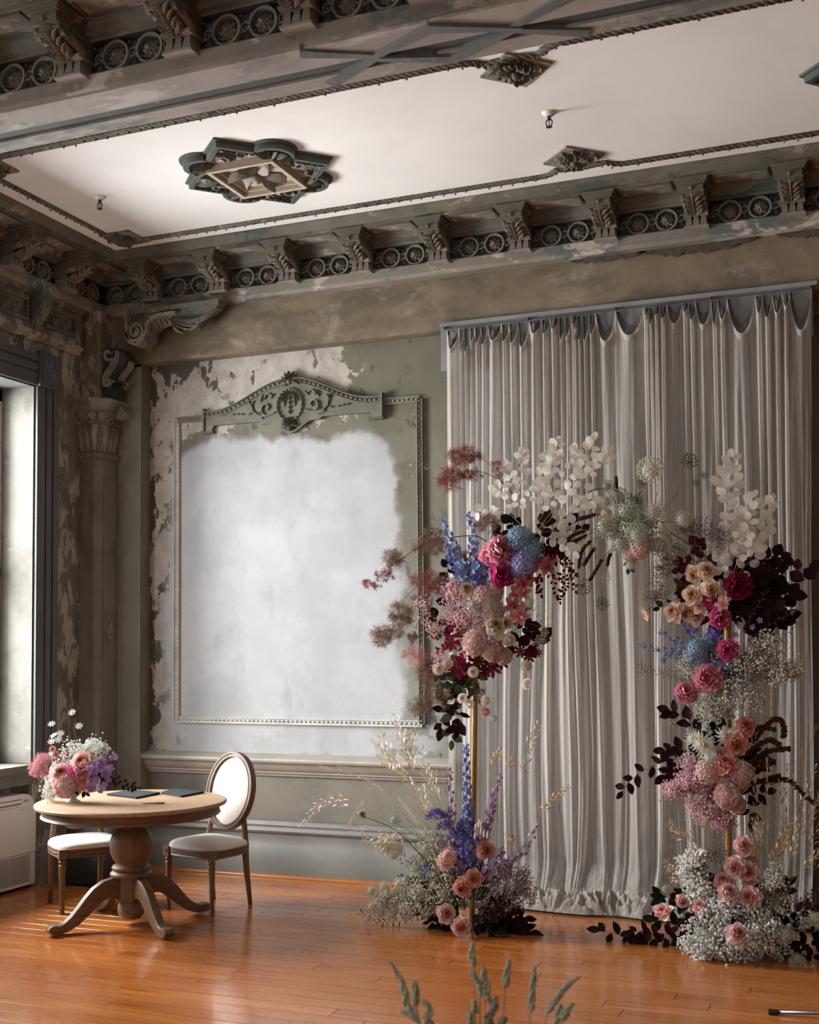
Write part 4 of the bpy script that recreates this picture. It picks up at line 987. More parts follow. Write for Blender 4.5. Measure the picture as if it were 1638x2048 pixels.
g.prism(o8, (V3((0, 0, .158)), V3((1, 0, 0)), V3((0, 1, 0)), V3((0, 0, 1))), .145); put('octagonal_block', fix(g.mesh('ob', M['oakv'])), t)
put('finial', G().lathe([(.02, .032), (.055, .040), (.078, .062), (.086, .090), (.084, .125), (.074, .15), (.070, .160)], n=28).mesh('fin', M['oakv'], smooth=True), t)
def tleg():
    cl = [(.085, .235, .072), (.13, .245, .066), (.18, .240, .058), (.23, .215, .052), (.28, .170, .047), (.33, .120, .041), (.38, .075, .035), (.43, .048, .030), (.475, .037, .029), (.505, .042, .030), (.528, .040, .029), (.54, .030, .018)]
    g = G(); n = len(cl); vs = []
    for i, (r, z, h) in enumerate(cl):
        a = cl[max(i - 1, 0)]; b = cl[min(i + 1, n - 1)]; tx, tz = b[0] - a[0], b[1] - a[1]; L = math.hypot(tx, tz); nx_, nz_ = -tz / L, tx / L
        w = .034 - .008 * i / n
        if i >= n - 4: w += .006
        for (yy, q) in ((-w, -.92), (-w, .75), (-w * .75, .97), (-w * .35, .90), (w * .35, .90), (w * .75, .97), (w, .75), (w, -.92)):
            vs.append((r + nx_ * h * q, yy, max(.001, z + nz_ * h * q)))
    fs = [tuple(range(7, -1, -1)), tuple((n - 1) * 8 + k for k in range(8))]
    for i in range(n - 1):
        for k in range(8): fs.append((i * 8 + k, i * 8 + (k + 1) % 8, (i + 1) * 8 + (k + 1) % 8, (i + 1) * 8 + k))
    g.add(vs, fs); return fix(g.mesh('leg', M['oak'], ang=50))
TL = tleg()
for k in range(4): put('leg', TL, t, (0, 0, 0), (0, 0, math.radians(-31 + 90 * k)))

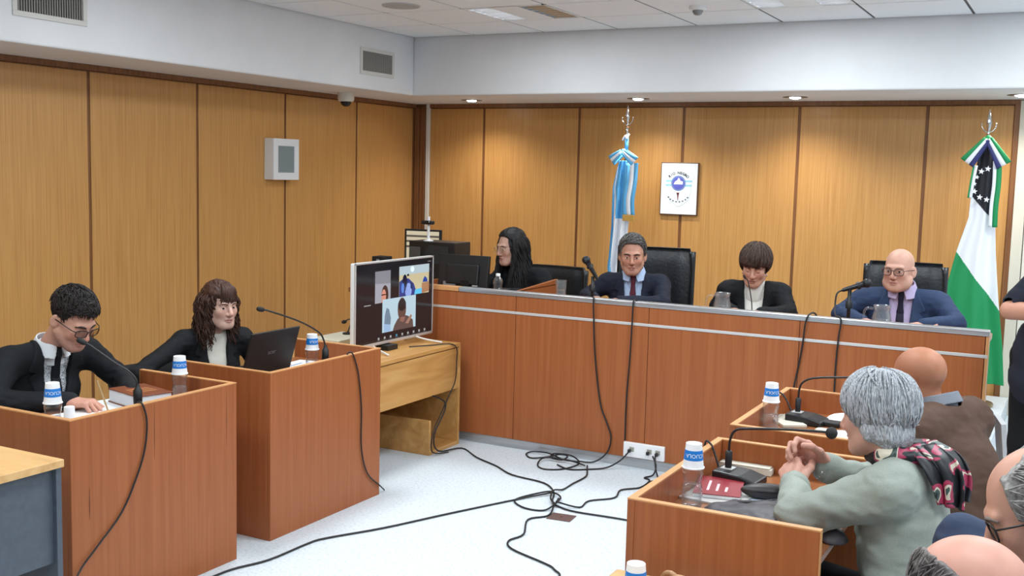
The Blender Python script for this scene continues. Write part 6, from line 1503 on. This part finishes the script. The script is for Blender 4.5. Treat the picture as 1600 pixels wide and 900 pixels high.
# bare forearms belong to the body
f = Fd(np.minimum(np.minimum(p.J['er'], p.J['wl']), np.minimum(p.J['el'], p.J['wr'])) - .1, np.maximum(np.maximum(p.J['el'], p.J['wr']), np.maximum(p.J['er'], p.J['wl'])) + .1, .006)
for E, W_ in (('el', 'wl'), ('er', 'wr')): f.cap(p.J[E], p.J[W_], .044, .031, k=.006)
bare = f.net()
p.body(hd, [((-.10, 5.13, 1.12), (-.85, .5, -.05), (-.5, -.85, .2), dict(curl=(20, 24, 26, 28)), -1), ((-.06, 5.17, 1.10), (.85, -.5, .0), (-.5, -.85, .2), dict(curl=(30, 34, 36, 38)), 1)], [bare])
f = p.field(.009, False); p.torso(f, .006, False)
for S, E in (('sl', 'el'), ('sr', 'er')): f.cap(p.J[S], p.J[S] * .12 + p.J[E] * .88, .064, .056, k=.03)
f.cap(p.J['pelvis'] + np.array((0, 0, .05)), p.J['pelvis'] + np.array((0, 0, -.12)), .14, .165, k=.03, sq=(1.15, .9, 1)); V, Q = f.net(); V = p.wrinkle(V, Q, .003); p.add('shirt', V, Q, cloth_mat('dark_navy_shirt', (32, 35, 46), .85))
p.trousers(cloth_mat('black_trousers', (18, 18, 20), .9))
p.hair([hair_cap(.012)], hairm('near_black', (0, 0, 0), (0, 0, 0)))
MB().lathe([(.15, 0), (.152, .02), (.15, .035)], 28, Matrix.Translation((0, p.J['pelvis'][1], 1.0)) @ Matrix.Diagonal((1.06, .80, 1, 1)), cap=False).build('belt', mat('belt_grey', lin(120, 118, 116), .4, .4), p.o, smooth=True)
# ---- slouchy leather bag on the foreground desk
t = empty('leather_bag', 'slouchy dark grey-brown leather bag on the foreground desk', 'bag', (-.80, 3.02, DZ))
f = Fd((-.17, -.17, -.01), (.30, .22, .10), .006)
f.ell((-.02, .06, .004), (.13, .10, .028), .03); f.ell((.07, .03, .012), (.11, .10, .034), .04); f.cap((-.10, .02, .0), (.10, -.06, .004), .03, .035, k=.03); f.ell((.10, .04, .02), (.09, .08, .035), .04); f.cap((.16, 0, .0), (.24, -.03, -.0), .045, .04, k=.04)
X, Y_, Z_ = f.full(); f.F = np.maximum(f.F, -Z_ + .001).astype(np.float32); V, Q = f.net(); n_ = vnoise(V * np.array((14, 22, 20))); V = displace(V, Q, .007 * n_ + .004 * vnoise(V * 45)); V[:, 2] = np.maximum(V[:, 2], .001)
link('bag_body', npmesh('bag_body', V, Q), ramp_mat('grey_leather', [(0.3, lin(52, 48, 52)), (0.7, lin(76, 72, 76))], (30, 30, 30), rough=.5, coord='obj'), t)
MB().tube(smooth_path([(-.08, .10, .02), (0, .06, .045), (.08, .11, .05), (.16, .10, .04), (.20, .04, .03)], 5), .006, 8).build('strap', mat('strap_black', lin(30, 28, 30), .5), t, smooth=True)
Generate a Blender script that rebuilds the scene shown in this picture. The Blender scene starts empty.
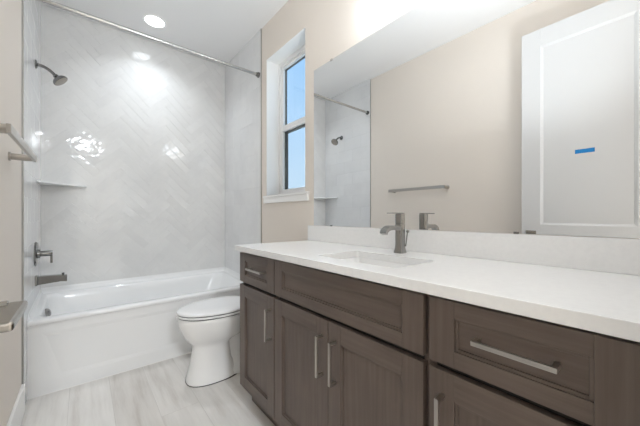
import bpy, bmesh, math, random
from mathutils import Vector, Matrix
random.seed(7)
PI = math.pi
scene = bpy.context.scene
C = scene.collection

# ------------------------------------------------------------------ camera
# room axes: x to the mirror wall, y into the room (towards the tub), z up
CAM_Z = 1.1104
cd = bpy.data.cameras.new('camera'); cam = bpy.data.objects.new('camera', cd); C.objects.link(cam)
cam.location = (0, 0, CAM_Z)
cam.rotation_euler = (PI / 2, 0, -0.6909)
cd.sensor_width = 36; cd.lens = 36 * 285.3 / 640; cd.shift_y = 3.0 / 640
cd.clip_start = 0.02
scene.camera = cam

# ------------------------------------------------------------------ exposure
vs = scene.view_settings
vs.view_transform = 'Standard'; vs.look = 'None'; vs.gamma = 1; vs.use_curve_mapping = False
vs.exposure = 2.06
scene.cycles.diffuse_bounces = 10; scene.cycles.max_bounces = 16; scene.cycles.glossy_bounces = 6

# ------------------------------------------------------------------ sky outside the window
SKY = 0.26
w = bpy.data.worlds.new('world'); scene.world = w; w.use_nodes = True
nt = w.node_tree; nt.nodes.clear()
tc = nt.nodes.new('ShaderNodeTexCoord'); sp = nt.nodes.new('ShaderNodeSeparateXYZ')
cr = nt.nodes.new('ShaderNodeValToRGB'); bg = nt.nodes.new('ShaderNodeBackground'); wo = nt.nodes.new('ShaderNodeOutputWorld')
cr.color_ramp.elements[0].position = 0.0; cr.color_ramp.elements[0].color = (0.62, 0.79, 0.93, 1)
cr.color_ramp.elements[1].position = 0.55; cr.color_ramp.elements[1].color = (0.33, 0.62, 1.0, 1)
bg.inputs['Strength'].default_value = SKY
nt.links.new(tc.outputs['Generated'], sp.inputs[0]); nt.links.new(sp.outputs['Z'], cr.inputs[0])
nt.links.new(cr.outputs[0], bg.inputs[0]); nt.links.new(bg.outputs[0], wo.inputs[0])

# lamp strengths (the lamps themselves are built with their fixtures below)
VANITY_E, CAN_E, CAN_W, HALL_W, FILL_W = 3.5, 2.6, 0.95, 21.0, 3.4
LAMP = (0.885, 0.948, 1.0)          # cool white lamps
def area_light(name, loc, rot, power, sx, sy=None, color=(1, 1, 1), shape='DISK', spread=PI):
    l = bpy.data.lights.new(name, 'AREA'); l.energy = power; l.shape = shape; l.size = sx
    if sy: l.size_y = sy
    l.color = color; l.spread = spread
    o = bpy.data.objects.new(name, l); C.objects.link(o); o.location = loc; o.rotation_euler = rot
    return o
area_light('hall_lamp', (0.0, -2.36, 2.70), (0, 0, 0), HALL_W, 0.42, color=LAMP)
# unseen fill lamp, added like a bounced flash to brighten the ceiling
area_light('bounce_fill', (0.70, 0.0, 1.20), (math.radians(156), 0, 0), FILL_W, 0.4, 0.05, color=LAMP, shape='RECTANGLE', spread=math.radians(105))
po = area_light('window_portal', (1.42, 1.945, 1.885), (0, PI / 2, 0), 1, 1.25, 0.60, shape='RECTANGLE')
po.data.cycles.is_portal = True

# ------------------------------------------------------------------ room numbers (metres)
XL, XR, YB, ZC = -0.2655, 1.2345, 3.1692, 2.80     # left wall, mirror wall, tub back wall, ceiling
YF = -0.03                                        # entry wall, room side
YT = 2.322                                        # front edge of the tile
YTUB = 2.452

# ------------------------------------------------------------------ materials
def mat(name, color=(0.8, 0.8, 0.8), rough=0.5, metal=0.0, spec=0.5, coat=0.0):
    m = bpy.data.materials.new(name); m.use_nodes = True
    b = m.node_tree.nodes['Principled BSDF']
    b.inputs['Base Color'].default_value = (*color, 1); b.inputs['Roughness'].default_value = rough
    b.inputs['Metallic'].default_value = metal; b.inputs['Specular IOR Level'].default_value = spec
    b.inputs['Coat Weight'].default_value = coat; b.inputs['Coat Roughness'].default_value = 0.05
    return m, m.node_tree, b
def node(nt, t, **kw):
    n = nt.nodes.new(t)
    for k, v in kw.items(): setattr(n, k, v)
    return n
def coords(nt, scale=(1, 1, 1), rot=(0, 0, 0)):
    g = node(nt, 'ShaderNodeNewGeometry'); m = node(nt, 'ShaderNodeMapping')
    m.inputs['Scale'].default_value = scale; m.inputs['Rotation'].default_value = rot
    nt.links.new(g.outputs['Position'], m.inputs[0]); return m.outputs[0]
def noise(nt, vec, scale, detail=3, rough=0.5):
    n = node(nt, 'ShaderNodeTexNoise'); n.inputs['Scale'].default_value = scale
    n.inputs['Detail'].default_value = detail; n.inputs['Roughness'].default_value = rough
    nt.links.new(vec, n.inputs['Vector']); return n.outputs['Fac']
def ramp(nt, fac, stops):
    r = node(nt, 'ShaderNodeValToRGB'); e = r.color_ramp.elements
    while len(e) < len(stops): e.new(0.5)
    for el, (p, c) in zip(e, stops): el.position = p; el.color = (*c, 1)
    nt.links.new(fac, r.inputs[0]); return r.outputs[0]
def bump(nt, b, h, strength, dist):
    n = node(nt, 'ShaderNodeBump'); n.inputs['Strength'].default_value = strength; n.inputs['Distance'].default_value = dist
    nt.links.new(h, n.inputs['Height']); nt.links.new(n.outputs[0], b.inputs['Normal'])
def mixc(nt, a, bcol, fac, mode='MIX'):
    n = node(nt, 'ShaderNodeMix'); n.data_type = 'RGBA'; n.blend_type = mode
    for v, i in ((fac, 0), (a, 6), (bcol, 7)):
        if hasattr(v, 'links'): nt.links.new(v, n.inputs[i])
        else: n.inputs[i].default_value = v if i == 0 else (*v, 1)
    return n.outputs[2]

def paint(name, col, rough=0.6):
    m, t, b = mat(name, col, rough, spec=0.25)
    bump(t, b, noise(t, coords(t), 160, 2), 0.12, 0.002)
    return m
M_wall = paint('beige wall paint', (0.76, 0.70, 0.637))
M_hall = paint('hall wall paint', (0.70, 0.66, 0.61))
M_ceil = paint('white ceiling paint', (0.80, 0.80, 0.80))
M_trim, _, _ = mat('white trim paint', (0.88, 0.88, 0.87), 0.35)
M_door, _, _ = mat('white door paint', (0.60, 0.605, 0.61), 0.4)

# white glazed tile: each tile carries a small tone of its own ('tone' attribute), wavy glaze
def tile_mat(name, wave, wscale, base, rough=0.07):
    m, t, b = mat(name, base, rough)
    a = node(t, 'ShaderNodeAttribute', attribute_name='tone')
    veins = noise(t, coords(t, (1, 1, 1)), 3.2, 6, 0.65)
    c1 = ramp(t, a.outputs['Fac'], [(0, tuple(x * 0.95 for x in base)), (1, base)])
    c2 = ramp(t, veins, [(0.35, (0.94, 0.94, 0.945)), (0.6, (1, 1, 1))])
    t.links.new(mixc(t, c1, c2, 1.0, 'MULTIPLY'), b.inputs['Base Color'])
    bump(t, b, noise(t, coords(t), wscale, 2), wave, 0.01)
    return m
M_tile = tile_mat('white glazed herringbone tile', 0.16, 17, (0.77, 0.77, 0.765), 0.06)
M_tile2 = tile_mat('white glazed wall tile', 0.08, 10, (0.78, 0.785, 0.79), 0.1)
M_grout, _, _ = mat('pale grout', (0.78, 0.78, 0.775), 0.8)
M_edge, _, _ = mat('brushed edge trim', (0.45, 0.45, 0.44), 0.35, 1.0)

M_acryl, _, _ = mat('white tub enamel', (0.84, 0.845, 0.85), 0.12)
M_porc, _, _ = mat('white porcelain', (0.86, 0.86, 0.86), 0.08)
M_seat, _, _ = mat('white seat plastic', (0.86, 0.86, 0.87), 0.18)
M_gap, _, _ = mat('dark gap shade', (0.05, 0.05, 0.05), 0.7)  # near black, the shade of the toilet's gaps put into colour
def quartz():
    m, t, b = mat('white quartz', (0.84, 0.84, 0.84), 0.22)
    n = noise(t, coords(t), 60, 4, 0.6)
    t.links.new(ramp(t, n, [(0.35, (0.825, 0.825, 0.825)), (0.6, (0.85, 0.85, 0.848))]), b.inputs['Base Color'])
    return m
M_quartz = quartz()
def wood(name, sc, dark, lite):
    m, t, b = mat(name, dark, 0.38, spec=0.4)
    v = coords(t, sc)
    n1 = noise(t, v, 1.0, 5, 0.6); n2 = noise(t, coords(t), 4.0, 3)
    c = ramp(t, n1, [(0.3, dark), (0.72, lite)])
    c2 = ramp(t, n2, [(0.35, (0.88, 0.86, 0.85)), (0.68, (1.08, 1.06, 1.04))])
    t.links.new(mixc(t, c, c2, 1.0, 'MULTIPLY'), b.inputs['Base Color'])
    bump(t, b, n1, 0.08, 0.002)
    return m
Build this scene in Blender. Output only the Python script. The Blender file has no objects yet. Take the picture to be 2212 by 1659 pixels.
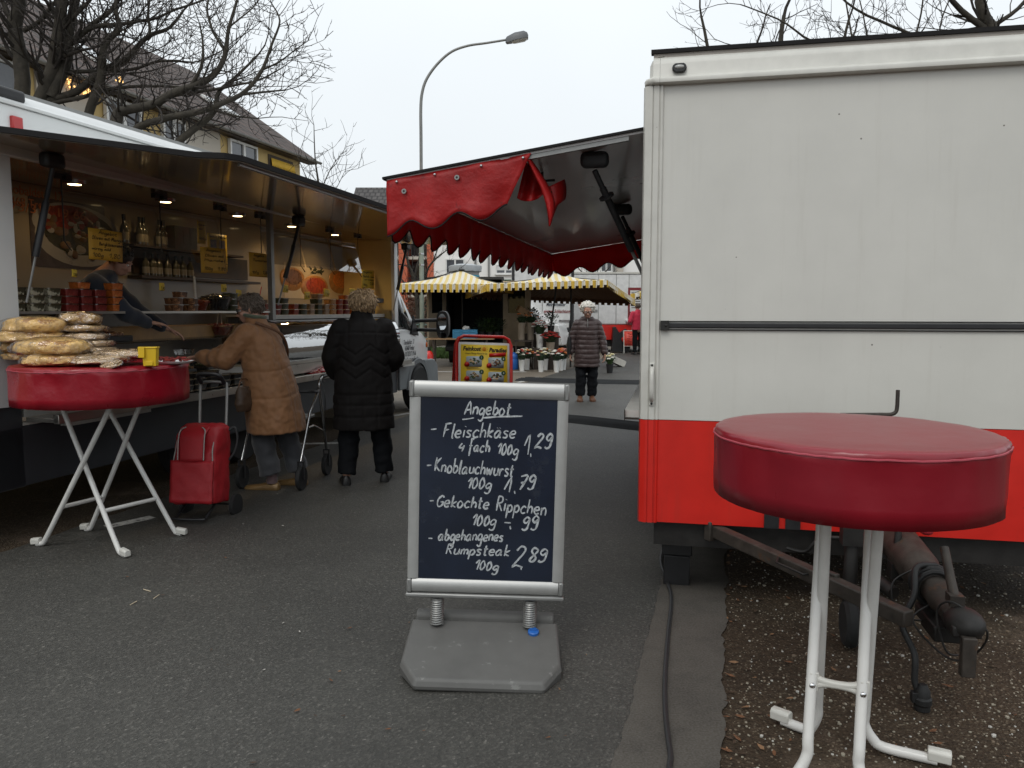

▶ WRITTEN INSTRUCTION: Retype only the lines above from the one with "Generate a Blender" through the one with "C = scene.collection", exactly and with both ends. Images stay out.

▶ OUTPUT FOR THIS EXERCISE:
Generate a Blender script that rebuilds the scene shown in this picture. The Blender scene starts empty.
import bpy, bmesh, math, random
from mathutils import Vector, Matrix
random.seed(7)
PI = math.pi
scene = bpy.context.scene
C = scene.collection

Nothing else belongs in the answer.